Isso de fato aconteceu e a atuação que era na base do empenho e doação daquele pequeno grupo de amigas cresceu e ganhou uma gama muito maior de serviços. “Os centros nasceram dos movimentos feministas e são compostos apenas por mulheres. Somos especialistas em violência de gênero. Valeria [Guagneli], operadora do Centro Antiviolenza Marielle Franco, por exemplo, é uma advogada e atua como especialista em intercultura. Trabalhamos junto com psicólogas e advogadas especializadas na temática da violência de gênero’’, explica Serena Marroncini, coordenadora da organização Rompi il Silenzio.
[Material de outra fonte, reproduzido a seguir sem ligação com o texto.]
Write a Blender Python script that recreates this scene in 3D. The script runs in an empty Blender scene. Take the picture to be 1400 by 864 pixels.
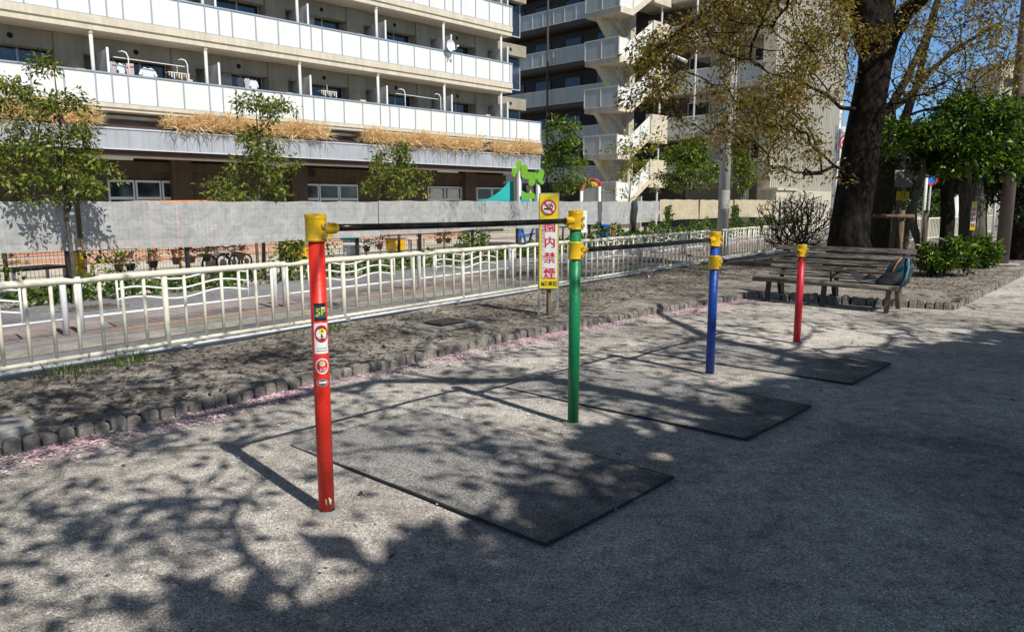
import bpy, math, random
import numpy as np
from mathutils import Vector, Matrix, Euler
R = math.radians
rnd = random.Random(7)
sc = bpy.context.scene
col = sc.collection

# ---------------------------------------------------------------- camera
FPX = 1011.0; PITCH = math.atan(154/FPX); CH = 1.5
cp, sp = math.cos(PITCH), math.sin(PITCH)
cam = bpy.data.cameras.new('camera'); cam.sensor_width = 36; cam.lens = FPX/1400*36
cam.clip_end = 3000; cam.clip_start = 0.05
co = bpy.data.objects.new('camera', cam); col.objects.link(co)
co.location = (0, 0, CH); co.rotation_euler = (math.pi/2-PITCH, 0, 0)
sc.camera = co

def ray(x, y):
    u = (x-700)/FPX; v = (y-432)/FPX
    return u, cp-v*sp, -(sp+v*cp)
def g(x, y, z=0.0):
    a, b, d = ray(x, y); t = (z-CH)/d
    return Vector((a*t, b*t, z))
def at(x, y, Y):
    a, b, d = ray(x, y); t = Y/b
    return Vector((a*t, Y, CH+d*t))
# road frame: s runs along the street, t across it
DX, DY = .6, .8
def rd(s, t, z=0.0): return Vector((DX*s-DY*t, DY*s+DX*t, z))
ROADROT = math.atan2(DY, DX)
def s_at(x, t):
    a = (x-700)/FPX/(cp+.02); Y = t/(DX-DY*a)   # near the horizon
    return .6*a*Y+.8*Y

# ---------------------------------------------------------------- materials
def newmat(name):
    m = bpy.data.materials.new(name); m.use_nodes = True
    nt = m.node_tree; b = nt.nodes['Principled BSDF']
    return m, nt, b
def ramp(nt, stops):
    r = nt.nodes.new('ShaderNodeValToRGB')
    e = r.color_ramp.elements
    while len(e) < len(stops): e.new(.5)
    for k, (p, c) in enumerate(stops):
        e[k].position = p; e[k].color = (*c, 1)
    return r
def simple(name, c, rough=.6, var=.12, scale=6, bump=.0, metal=0, dirt=None, coords='Object', bscale=None, spec=.4):
    m, nt, b = newmat(name); N = nt.nodes; L = nt.links
    tc = N.new('ShaderNodeTexCoord')
    n = N.new('ShaderNodeTexNoise'); n.inputs['Scale'].default_value = scale; n.inputs['Detail'].default_value = 6
    n.inputs['Roughness'].default_value = .65
    L.new(tc.outputs[coords], n.inputs['Vector'])
    lo = tuple(max(0, k*(1-var)) for k in c); hi = tuple(min(1, k*(1+var)) for k in c)
    st = [(.3, lo), (.7, hi)]
    if dirt: st = [(.22, dirt), (.4, lo), (.75, hi)]
    r = ramp(nt, st); L.new(n.outputs['Fac'], r.inputs['Fac']); L.new(r.outputs['Color'], b.inputs['Base Color'])
    b.inputs['Roughness'].default_value = rough; b.inputs['Metallic'].default_value = metal
    b.inputs['Specular IOR Level'].default_value = spec
    if bump:
        n2 = N.new('ShaderNodeTexNoise'); n2.inputs['Scale'].default_value = bscale or scale*4; n2.inputs['Detail'].default_value = 4
        L.new(tc.outputs[coords], n2.inputs['Vector'])
        bp = N.new('ShaderNodeBump'); bp.inputs['Strength'].default_value = bump; bp.inputs['Distance'].default_value = .02
        L.new(n2.outputs['Fac'], bp.inputs['Height']); L.new(bp.outputs['Normal'], b.inputs['Normal'])
    return m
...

Assim, no lugar de apenas alguns números telefônicos, a rede hoje opera uma rede abrangente de serviços, que conta, por exemplo, com sete “casas-refúgio”, situadas em endereços secretos com o objetivo de oferecer proteção às mulheres em risco após denunciarem seus agressores. “Elas são acolhidas nesses locais junto com seus filhos, garantindo sua segurança. Nem mesmo a polícia ou os serviços sociais sabem onde ficam as casas. Apenas algumas de nós temos acesso a essa informação para manter o sigilo e a segurança das mulheres acolhidas”, conta Serena.
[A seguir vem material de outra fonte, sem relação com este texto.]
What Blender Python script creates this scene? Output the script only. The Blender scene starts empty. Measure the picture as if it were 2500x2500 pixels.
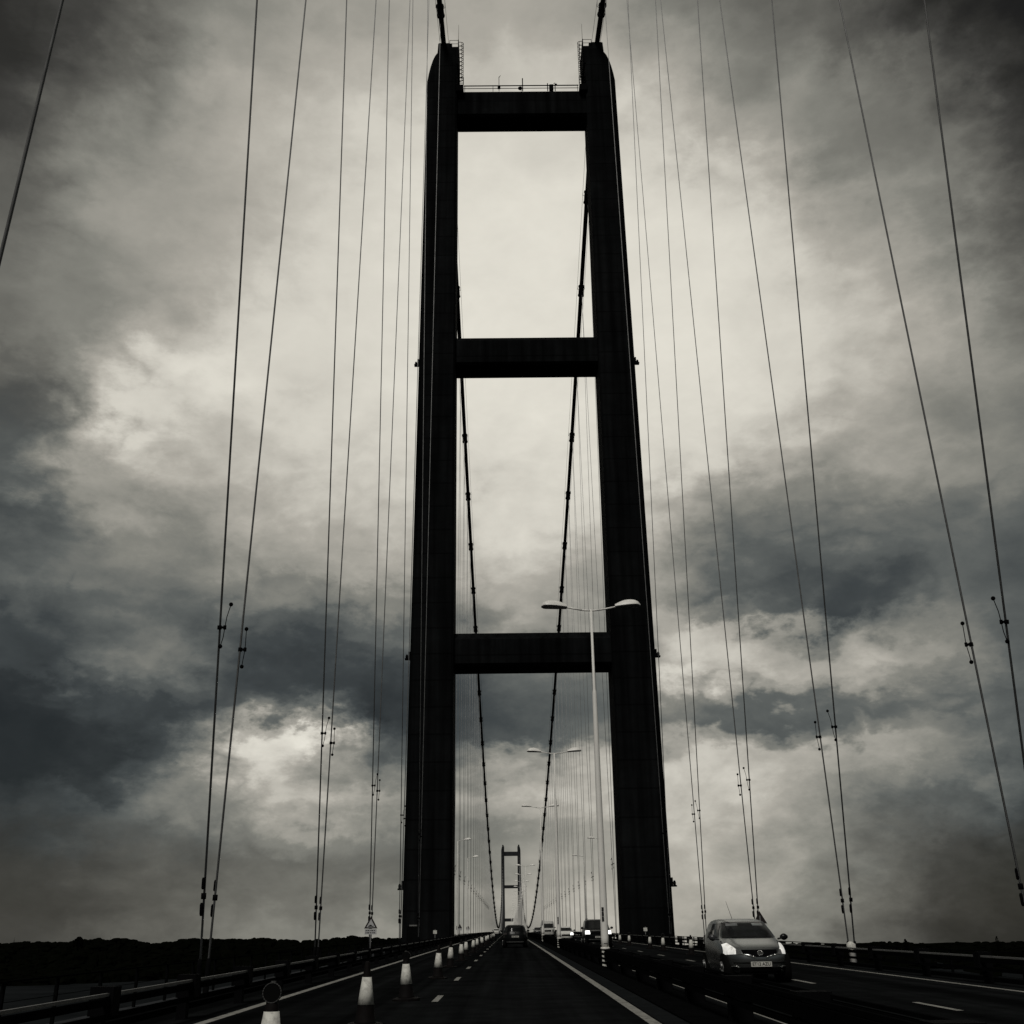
import bpy, math, random
from mathutils import Vector, Matrix

random.seed(7)
SC = bpy.context.scene
COL = SC.collection
R = math.radians

# ------------------------------------------------------------------ camera
CAM = Vector((-2.828, -113.488, 0.352))
cam_d = bpy.data.cameras.new('camera')
cam = bpy.data.objects.new('camera', cam_d)
COL.objects.link(cam)
pitch, yaw, roll = R(22.246), R(0.399), R(-0.735)
fwd = Vector((math.sin(yaw) * math.cos(pitch), math.cos(yaw) * math.cos(pitch), math.sin(pitch)))
rgt = Vector((math.cos(yaw), -math.sin(yaw), 0))
upv = rgt.cross(fwd)
r2 = math.cos(roll) * rgt + math.sin(roll) * upv
u2 = -math.sin(roll) * rgt + math.cos(roll) * upv
cam.matrix_world = Matrix(((r2.x, u2.x, -fwd.x, CAM.x), (r2.y, u2.y, -fwd.y, CAM.y),
                           (r2.z, u2.z, -fwd.z, CAM.z), (0, 0, 0, 1)))
cam_d.sensor_width = 36.0
cam_d.lens = 36.0 * 2545.6 / 2500.0
cam_d.clip_start = 0.1
cam_d.clip_end = 40000
SC.camera = cam

# ------------------------------------------------------------------ light, view
SC.view_settings.view_transform = 'Standard'
SC.view_settings.look = 'None'
SC.view_settings.exposure = 0
SC.view_settings.gamma = 1
SUN_AZ, SUN_EL = R(-163), R(46)       # behind the camera to the left, through a thin place in the cloud
sd = bpy.data.lights.new('sun', 'SUN')
sd.energy = 1.5
sd.angle = R(18)
sd.color = (1.0, 0.97, 0.9)
sun = bpy.data.objects.new('sun', sd)
COL.objects.link(sun)
sdir = Vector((math.sin(SUN_AZ) * math.cos(SUN_EL), math.cos(SUN_AZ) * math.cos(SUN_EL), math.sin(SUN_EL)))
sun.rotation_euler = sdir.to_track_quat('Z', 'Y').to_euler()
sun.location = (-60, 20, 90)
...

Na Itália, em 2024, cerca de 100 mulheres morreram vítimas de feminicídio, de acordo com dados divulgados pela organização, contra 1.450 feminicídios registrados em 2024 no Brasil, segundo o Relatório Anual Socioeconômico da Mulher (Raseam) 2025, divulgado pelo Ministério das Mulheres. “Apenas na área de Rimini e Santarcangelo, mais de 350 mulheres recorreram ao nosso Centro Antiviolenza Marielle Franco em 2024. Essas mulheres são todas vítimas de violência, que pode ser econômica, psicológica, física…”, conta Serena. “Os nossos abrigos têm 32 camas no total e, só em 2024, recolhemos 41 mulheres e 38 menores em proteção”.
Mais Marielle na Itália
Além de ser lembrada em Rimini, Marielle Franco inspirou pelo menos mais dois centros de atuação no combate à violência contra as mulheres na Itália. Na cidade de Nettuno há um serviço ligado ao governo municipal que tem o nome da brasileira, inaugurado em 2018.
O objetivo é prestar serviço de acolhimento, escuta, assistência e apoio às mulheres vítimas de violência e aos menores vítimas de violência testemunhada.
Serviço semelhante é prestado pela Sportello Marielle, na cidade de Pádua, que nasceu com o objetivo de responder às necessidades específicas de meninas e jovens mulheres entre 18 e 25 anos, que sofrem violência em relacionamentos de todos os tipos, íntimos ou não, para apoiá-las na construção de relacionamentos positivos e livres.
As atividades, assim como as do Centro Antiviolência como um todo, incluiem escuta, apoio psicológico e jurídico, orientação para recolocação profissional e networking com serviços locais, de acordo com as necessidades e trajetória de cada indivíduo. São totalmente gratuitas e mantidas por doações.